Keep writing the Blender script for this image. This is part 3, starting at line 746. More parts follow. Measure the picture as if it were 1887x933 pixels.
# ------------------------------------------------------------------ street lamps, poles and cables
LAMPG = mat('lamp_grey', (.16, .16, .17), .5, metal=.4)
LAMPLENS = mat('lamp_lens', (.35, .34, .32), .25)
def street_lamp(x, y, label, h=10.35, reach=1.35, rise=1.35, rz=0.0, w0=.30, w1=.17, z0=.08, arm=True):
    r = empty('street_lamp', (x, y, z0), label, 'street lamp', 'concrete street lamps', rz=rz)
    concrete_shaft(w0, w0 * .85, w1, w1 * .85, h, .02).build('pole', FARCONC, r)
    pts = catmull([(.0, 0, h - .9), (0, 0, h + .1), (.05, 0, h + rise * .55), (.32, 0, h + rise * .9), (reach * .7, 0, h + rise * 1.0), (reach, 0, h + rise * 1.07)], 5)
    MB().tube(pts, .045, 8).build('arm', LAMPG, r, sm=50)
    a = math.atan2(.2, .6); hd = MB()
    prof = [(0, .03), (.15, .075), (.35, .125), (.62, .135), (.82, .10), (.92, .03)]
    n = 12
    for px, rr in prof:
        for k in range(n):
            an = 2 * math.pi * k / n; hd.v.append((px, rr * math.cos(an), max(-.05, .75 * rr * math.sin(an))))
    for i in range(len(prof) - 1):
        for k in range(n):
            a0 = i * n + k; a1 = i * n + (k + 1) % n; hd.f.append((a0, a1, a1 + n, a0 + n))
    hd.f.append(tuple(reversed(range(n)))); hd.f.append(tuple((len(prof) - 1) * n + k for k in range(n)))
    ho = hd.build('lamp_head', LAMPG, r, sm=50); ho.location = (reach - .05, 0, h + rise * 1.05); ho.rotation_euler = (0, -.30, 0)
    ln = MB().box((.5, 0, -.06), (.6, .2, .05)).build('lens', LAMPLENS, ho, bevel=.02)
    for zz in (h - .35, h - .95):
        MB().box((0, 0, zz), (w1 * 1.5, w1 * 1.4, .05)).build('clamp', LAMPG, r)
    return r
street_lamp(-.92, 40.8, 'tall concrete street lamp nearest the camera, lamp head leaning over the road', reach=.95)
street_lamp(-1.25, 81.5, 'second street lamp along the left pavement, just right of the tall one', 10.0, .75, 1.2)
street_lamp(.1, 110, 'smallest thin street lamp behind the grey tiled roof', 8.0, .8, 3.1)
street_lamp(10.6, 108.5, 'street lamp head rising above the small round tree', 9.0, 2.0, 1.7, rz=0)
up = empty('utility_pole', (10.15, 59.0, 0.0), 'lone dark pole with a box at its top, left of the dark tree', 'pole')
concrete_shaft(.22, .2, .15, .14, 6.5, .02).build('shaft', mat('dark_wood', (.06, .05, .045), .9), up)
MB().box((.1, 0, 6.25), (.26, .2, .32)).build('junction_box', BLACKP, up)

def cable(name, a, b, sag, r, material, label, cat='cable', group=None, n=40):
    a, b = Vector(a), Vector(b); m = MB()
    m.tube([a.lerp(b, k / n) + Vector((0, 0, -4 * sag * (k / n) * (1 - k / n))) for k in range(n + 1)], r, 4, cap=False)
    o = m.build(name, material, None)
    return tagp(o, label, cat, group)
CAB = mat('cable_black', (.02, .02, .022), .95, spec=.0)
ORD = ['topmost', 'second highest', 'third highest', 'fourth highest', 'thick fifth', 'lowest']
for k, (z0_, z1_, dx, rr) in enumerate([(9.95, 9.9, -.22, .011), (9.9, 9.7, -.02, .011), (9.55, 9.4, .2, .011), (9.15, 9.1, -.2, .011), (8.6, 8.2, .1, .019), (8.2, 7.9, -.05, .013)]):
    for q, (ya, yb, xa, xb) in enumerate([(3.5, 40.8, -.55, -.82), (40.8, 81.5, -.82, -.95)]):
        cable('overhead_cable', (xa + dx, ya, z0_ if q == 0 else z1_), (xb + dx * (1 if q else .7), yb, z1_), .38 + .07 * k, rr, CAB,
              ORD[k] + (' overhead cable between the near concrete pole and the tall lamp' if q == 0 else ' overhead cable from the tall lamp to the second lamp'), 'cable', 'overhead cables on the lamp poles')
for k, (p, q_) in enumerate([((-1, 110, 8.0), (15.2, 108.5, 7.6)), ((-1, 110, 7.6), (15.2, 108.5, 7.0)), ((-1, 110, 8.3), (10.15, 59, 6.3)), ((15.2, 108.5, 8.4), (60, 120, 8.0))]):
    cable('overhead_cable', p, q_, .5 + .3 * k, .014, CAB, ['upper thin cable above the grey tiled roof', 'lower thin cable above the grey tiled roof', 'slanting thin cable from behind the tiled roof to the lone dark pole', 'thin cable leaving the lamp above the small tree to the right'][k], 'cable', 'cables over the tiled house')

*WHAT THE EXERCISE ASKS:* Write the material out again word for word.

*EXERCISE RESULT:*
Keep writing the Blender script for this image. This is part 3, starting at line 746. More parts follow. Measure the picture as if it were 1887x933 pixels.
# ------------------------------------------------------------------ street lamps, poles and cables
LAMPG = mat('lamp_grey', (.16, .16, .17), .5, metal=.4)
LAMPLENS = mat('lamp_lens', (.35, .34, .32), .25)
def street_lamp(x, y, label, h=10.35, reach=1.35, rise=1.35, rz=0.0, w0=.30, w1=.17, z0=.08, arm=True):
    r = empty('street_lamp', (x, y, z0), label, 'street lamp', 'concrete street lamps', rz=rz)
    concrete_shaft(w0, w0 * .85, w1, w1 * .85, h, .02).build('pole', FARCONC, r)
    pts = catmull([(.0, 0, h - .9), (0, 0, h + .1), (.05, 0, h + rise * .55), (.32, 0, h + rise * .9), (reach * .7, 0, h + rise * 1.0), (reach, 0, h + rise * 1.07)], 5)
    MB().tube(pts, .045, 8).build('arm', LAMPG, r, sm=50)
    a = math.atan2(.2, .6); hd = MB()
    prof = [(0, .03), (.15, .075), (.35, .125), (.62, .135), (.82, .10), (.92, .03)]
    n = 12
    for px, rr in prof:
        for k in range(n):
            an = 2 * math.pi * k / n; hd.v.append((px, rr * math.cos(an), max(-.05, .75 * rr * math.sin(an))))
    for i in range(len(prof) - 1):
        for k in range(n):
            a0 = i * n + k; a1 = i * n + (k + 1) % n; hd.f.append((a0, a1, a1 + n, a0 + n))
    hd.f.append(tuple(reversed(range(n)))); hd.f.append(tuple((len(prof) - 1) * n + k for k in range(n)))
    ho = hd.build('lamp_head', LAMPG, r, sm=50); ho.location = (reach - .05, 0, h + rise * 1.05); ho.rotation_euler = (0, -.30, 0)
    ln = MB().box((.5, 0, -.06), (.6, .2, .05)).build('lens', LAMPLENS, ho, bevel=.02)
    for zz in (h - .35, h - .95):
        MB().box((0, 0, zz), (w1 * 1.5, w1 * 1.4, .05)).build('clamp', LAMPG, r)
    return r
street_lamp(-.92, 40.8, 'tall concrete street lamp nearest the camera, lamp head leaning over the road', reach=.95)
street_lamp(-1.25, 81.5, 'second street lamp along the left pavement, just right of the tall one', 10.0, .75, 1.2)
street_lamp(.1, 110, 'smallest thin street lamp behind the grey tiled roof', 8.0, .8, 3.1)
street_lamp(10.6, 108.5, 'street lamp head rising above the small round tree', 9.0, 2.0, 1.7, rz=0)
up = empty('utility_pole', (10.15, 59.0, 0.0), 'lone dark pole with a box at its top, left of the dark tree', 'pole')
concrete_shaft(.22, .2, .15, .14, 6.5, .02).build('shaft', mat('dark_wood', (.06, .05, .045), .9), up)
MB().box((.1, 0, 6.25), (.26, .2, .32)).build('junction_box', BLACKP, up)

def cable(name, a, b, sag, r, material, label, cat='cable', group=None, n=40):
    a, b = Vector(a), Vector(b); m = MB()
    m.tube([a.lerp(b, k / n) + Vector((0, 0, -4 * sag * (k / n) * (1 - k / n))) for k in range(n + 1)], r, 4, cap=False)
    o = m.build(name, material, None)
    return tagp(o, label, cat, group)
CAB = mat('cable_black', (.02, .02, .022), .95, spec=.0)
ORD = ['topmost', 'second highest', 'third highest', 'fourth highest', 'thick fifth', 'lowest']
for k, (z0_, z1_, dx, rr) in enumerate([(9.95, 9.9, -.22, .011), (9.9, 9.7, -.02, .011), (9.55, 9.4, .2, .011), (9.15, 9.1, -.2, .011), (8.6, 8.2, .1, .019), (8.2, 7.9, -.05, .013)]):
    for q, (ya, yb, xa, xb) in enumerate([(3.5, 40.8, -.55, -.82), (40.8, 81.5, -.82, -.95)]):
        cable('overhead_cable', (xa + dx, ya, z0_ if q == 0 else z1_), (xb + dx * (1 if q else .7), yb, z1_), .38 + .07 * k, rr, CAB,
              ORD[k] + (' overhead cable between the near concrete pole and the tall lamp' if q == 0 else ' overhead cable from the tall lamp to the second lamp'), 'cable', 'overhead cables on the lamp poles')
for k, (p, q_) in enumerate([((-1, 110, 8.0), (15.2, 108.5, 7.6)), ((-1, 110, 7.6), (15.2, 108.5, 7.0)), ((-1, 110, 8.3), (10.15, 59, 6.3)), ((15.2, 108.5, 8.4), (60, 120, 8.0))]):
    cable('overhead_cable', p, q_, .5 + .3 * k, .014, CAB, ['upper thin cable above the grey tiled roof', 'lower thin cable above the grey tiled roof', 'slanting thin cable from behind the tiled roof to the lone dark pole', 'thin cable leaving the lamp above the small tree to the right'][k], 'cable', 'cables over the tiled house')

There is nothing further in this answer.